Sarah Pickstone lives and works in London, creating her art from her studio at Cubitt Artists. She exhibits both in Europe and internationally, and her works are held in numerous private collections, as well as in the public collections of the Royal Academy of Arts, Société Générale (UK Collection), Saatchi Collection, The Walker Art Gallery (National Museums of Liverpool), The Mercer Art Gallery (Yorkshire Museums), and the British School at Rome.
Pickstone studied at the Royal Academy of Arts in London and was awarded the prestigious Rome Scholarship in Painting. During her year in Italy, she experienced a profound impact on her artistic development. She continues to research and paint in Italy, spending part of the year working in Umbria.
She won the esteemed John Moores Painting Prize in 2012 and was a runner-up in 2004.
Recent work: An Allegory of Painting was commissioned by the Royal Academy of Arts in London to celebrate the life of Angelica Kauffman (1741–1807).

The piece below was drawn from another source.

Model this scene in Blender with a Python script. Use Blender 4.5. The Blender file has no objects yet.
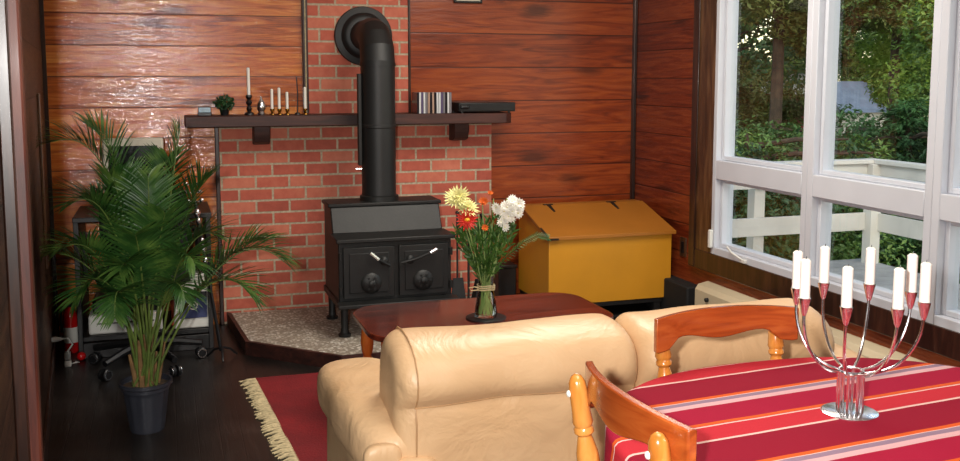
import bpy, bmesh, math, random
from mathutils import Vector, Matrix, noise
random.seed(7)
SC = bpy.context.scene
COL = SC.collection
PI = math.pi
def V(*a): return Vector(a)

# ------------------------------------------------------------------ camera
FPX, CXP, CYP, EYE = 970.0, 480.0, 185.0, 1.42
cd = Vector((164-CXP, 78-CYP, FPX)).normalized()
cu = Vector((0, -FPX, 78-CYP)).normalized()
cx_ = cd.cross(cu)
if cx_.x < 0: cx_ = -cx_
WM = Matrix((cx_, cd, cu))                       # camera axes -> world
cam_d = bpy.data.cameras.new('camera'); cam = bpy.data.objects.new('camera', cam_d); COL.objects.link(cam)
R3 = Matrix((WM @ Vector((1,0,0)), WM @ Vector((0,-1,0)), WM @ Vector((0,0,-1)))).transposed()
cam.matrix_world = Matrix.Translation((0,0,EYE)) @ R3.to_4x4()
cam_d.sensor_width = 36; cam_d.lens = FPX/960*36; cam_d.shift_y = -(230.5-CYP)/960
cam_d.clip_start = .02; cam_d.clip_end = 200
SC.camera = cam

# ------------------------------------------------------------------ mesh builder
class MB:
    def __init__(s): s.v = []; s.f = []; s.uv = None
    def add(s, vs, fs):
        n = len(s.v); s.v += [Vector(p) for p in vs]; s.f += [tuple(i+n for i in f) for f in fs]; return s
    def box(s, a, b, rz=0, c=None):
        x0,y0,z0 = a; x1,y1,z1 = b
        vs = [V(x,y,z) for z in (z0,z1) for x,y in ((x0,y0),(x1,y0),(x1,y1),(x0,y1))]
        if rz:
            c = c or V((x0+x1)/2,(y0+y1)/2,0); R = Matrix.Rotation(rz,3,'Z'); vs = [R@(p-c)+c for p in vs]
        return s.add(vs, [(0,3,2,1),(4,5,6,7),(0,1,5,4),(1,2,6,5),(2,3,7,6),(3,0,4,7)])
    def prism(s, poly, h0, h1, ax='Z'):
        # poly 2d; ax Z: (x,y)->h z ; X: (y,z) at x=h ; Y: (x,z) at y=h
        def m(p,h):
            return V(p[0],p[1],h) if ax=='Z' else (V(h,p[0],p[1]) if ax=='X' else V(p[0],h,p[1]))
        n = len(poly); vs = [m(p,h0) for p in poly]+[m(p,h1) for p in poly]
        fs = [tuple(range(n))[::-1], tuple(range(n,2*n))]+[(i,(i+1)%n,(i+1)%n+n,i+n) for i in range(n)]
        return s.add(vs, fs)
    def lathe(s, prof, c=(0,0,0), seg=24, ax=V(0,0,1), close=True):
        c = Vector(c); ax = Vector(ax).normalized(); q = V(0,0,1).rotation_difference(ax)
        vs = []; fs = []
        for r,z in prof:
            for k in range(seg):
                a = 2*PI*k/seg; vs.append(c + q@V(r*math.cos(a), r*math.sin(a), z))
        for i in range(len(prof)-1):
            for k in range(seg):
                k2 = (k+1)%seg; fs.append((i*seg+k, i*seg+k2, (i+1)*seg+k2, (i+1)*seg+k))
        if close:
            fs.append(tuple(range(seg))[::-1]); m = (len(prof)-1)*seg; fs.append(tuple(range(m, m+seg)))
        return s.add(vs, fs)
    def cyl(s, p0, p1, r0, r1=None, seg=12):
        p0 = Vector(p0); p1 = Vector(p1); r1 = r0 if r1 is None else r1
        return s.lathe([(r0,0),(r1,(p1-p0).length)], p0, seg, p1-p0)
    def tube(s, pts, r, seg=8, caps=True):
        pts = [Vector(p) for p in pts]; n = len(pts)
        rr = r if isinstance(r,(list,tuple)) else [r]*n
        vs = []; fs = []; t0 = (pts[1]-pts[0]).normalized()
        u = t0.orthogonal().normalized()
        for i in range(n):
            t = (pts[min(i+1,n-1)]-pts[max(i-1,0)]).normalized()
            u = (u - t*u.dot(t)).normalized(); w = t.cross(u)
            for k in range(seg):
                a = 2*PI*k/seg; vs.append(pts[i]+(u*math.cos(a)+w*math.sin(a))*rr[i])
        for i in range(n-1):
            for k in range(seg):
                k2 = (k+1)%seg; fs.append((i*seg+k, i*seg+k2, (i+1)*seg+k2, (i+1)*seg+k))
        if caps: fs.append(tuple(range(seg))[::-1]); fs.append(tuple(range((n-1)*seg, n*seg)))
        return s.add(vs, fs)
    def sbox(s, c, h, p=4, N=14, warp=None):
        # rounded "super-box"
        c = Vector(c); idx = {}; vs = []; fs = []
        def vert(a):
            k = tuple(round(x*N) for x in a)
            if k not in idx:
                d = V(*[math.tan(x*PI/4) if abs(x)<1 else x for x in a]); 
                L = (abs(d.x)**p+abs(d.y)**p+abs(d.z)**p)**(1/p); q = d/L
                q = V(q.x*h[0], q.y*h[1], q.z*h[2])+c
                if warp: q = warp(q)
                idx[k] = len(vs); vs.append(q)
            return idx[k]
        g = [-1+2*i/N for i in range(N+1)]
        for axn in range(3):
            for sg in (-1,1):
                for i in range(N):
                    for j in range(N):
                        q = []
                        for a,b in ((g[i],g[j]),(g[i+1],g[j]),(g[i+1],g[j+1]),(g[i],g[j+1])):
                            t = [0,0,0]; t[axn] = sg; t[(axn+1)%3] = a; t[(axn+2)%3] = b; q.append(vert(t))
                        fs.append(tuple(q) if sg>0 else tuple(q[::-1]))
        return s.add(vs, fs)
    def ball(s, c, r, seg=10, rings=6, sc=(1,1,1)):
        c = Vector(c); vs = [c+V(0,0,-r*sc[2])]; fs = []
        for i in range(1,rings):
            a = -PI/2+PI*i/rings
            for k in range(seg):
                b = 2*PI*k/seg; vs.append(c+V(r*sc[0]*math.cos(a)*math.cos(b), r*sc[1]*math.cos(a)*math.sin(b), r*sc[2]*math.sin(a)))
        vs.append(c+V(0,0,r*sc[2])); m = len(vs)-1
        for k in range(seg):
            k2 = (k+1)%seg; fs.append((0,1+k2,1+k))
            for i in range(rings-2): a = 1+i*seg; fs.append((a+k,a+k2,a+seg+k2,a+seg+k))
            a = 1+(rings-2)*seg; fs.append((a+k,a+k2,m))
        return s.add(vs, fs)
    def xf(s, M_):
        s.v = [M_@p for p in s.v]; return s
    def build(s, name, mat, parent=None, bevel=0, smooth=35, seg=2, sub=0):
        me = bpy.data.meshes.new(name); me.from_pydata([tuple(p) for p in s.v], [], s.f); me.validate(); me.update()
        o = bpy.data.objects.new(name, me); COL.objects.link(o)
        if mat: me.materials.append(mat)
        if parent: o.parent = parent
        if smooth:
            me.polygons.foreach_set('use_smooth', [True]*len(me.polygons))
            if smooth < 180: me.set_sharp_from_angle(angle=math.radians(smooth))
        if bevel:
            b = o.modifiers.new('bevel','BEVEL'); b.width = bevel; b.segments = seg; b.limit_method = 'ANGLE'; b.angle_limit = math.radians(40)
            b.harden_normals = False
        if sub:
            m = o.modifiers.new('sub','SUBSURF'); m.levels = sub; m.render_levels = sub
        return o
def empty(name, loc, rz=0):
    o = bpy.data.objects.new(name, None); COL.objects.link(o); o.location = loc; o.rotation_euler = (0,0,rz); o.empty_display_size = .1; return o
def tag(o, label, cat, group=None, kind=None):
    o['label'] = label; o['category'] = cat
    if group: o['group'] = group
    if kind: o['kind'] = kind
    return o
def thing(name, label, cat, loc=(0,0,0), rz=0, group=None): return tag(empty(name, loc, rz), label, cat, group)
def struct(o): o['kind'] = 'structure'; return o
def origin(o, loc):
    # move a mesh object's origin to loc, keeping it where it is
    loc = Vector(loc); o.data.transform(Matrix.Translation(-loc)); o.location = loc; return o
def dup(o, parent=None):
    c = o.copy(); COL.objects.link(c); c.parent = parent
    for ch in [x for x in SC.objects if x.parent is o]: dup(ch, c)
    return c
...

Sarah Pickstone’s paintings explore structures—both historical and visual—process, and the architecture of color. Influenced by art history and post-feminist critique, her new work celebrates the materiality of painting, the passage of time, and the potential for new thinking and transformation.
Working in series, Pickstone's art is often inspired by literature and emerges from a sense of storytelling. Many of her works feature female protagonists—saints, literary characters, artists, and writers—as their central themes. She views her paintings as an archipelago of short chapters or stories within a broader group of works.
Portal is a series of paintings and drawings based on a motif from a Greek vase in a Berlin museum. In this series, the maenad explores the structure of the phallus—changing through it, dancing with it, and stepping through it into a new space.
For Pickstone, painting represents the human, painterly instinct that resists the mechanical and digital.